Culpable del destino reservado a los indios, el Estado-nación se convirtió a sus ojos en el enemigo: emanciparse de su violencia implica extirparse de la nación en nombre de la cual actúa. Así, las condiciones estaban dadas para que las cuestiones sociales y económicas propias de los indios se retradujeran bajo la forma de reivindicaciones identitarias. Este fenómeno se unió a otro, surgido de los laboratorios universitarios en los que batallones de investigadores se dedican al mismo tiempo a “deconstruir” el legado de las Luces y del marxismo. Los conceptos de Estado, de Nación y de universal son relegados a la categoría de arcaísmos, incluso de vestigios coloniales. Las teorías posmodernas alimentan entonces la reflexión de organizaciones indianistas militantes, cuyas luchas a su vez validan las hipótesis de los investigadores. El coro que se eleva entona entonces una música agradable a los oídos del Estado neoliberal. A medida que privatiza, que se retira, que amputa los servicios públicos, las exigencias indianistas le permiten devolver competencias de las que desea deshacerse. Ya sea que se trate de educación, de justicia o de salud.
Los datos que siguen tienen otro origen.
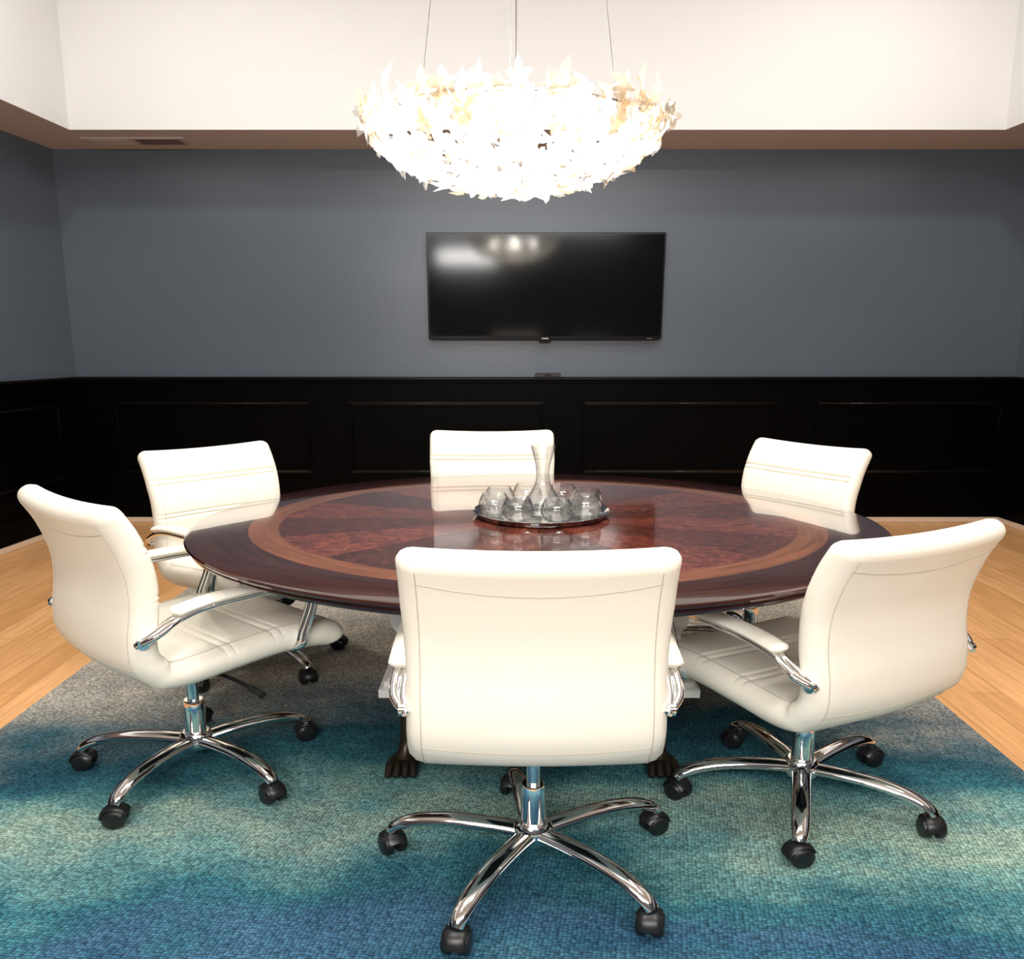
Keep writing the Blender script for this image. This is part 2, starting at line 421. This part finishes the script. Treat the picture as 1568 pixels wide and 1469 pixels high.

La redacción de un proyecto de Constitución que busca refundar el Estado para romper con el neoliberalismo tal vez ofreció la oportunidad de reflexionar sobre los medios de saldar la deuda histórica de Chile con los pueblos autóctonos y a la vez reforzar la unidad en el seno de la población. En fin, la oportunidad de construir una comunidad de personas diferentes en el plano cultural pero iguales en términos de ciudadanía: una nación. Una investigación realizada por el Centro de Estudios Públicos (CEP) entre febrero y julio de 2022 sugiere que esta era la preferencia de la gran mayoría de los mapuches, de los cuales el 48% desea ver a Chile declarado como “Estado-nación en el que cada uno vive sin distinción de cultura, de pueblo o de naciones”. Únicamente el 12% aboga por su transformación en Estado plurinacional. Una parte de los chilenos rechazó apoyar una propuesta que le parecía agravar el problema que pretendía resolver –la marginación de las poblaciones autóctonas–.

Elaborar proyectos en mayor armonía con las expectativas del pueblo –sea este de origen indígena o no– habría sin dudas protegido a la izquierda del riesgo de verse decepcionada por su voto. También habría permitido evitar darles a la derecha y a los medios de comunicación el medio para oponerse al proyecto de Constitución sin tener que exhibir su hostilidad –mucho menos fácil de justificar– hacia los avances que proponía en las áreas económicas y sociales.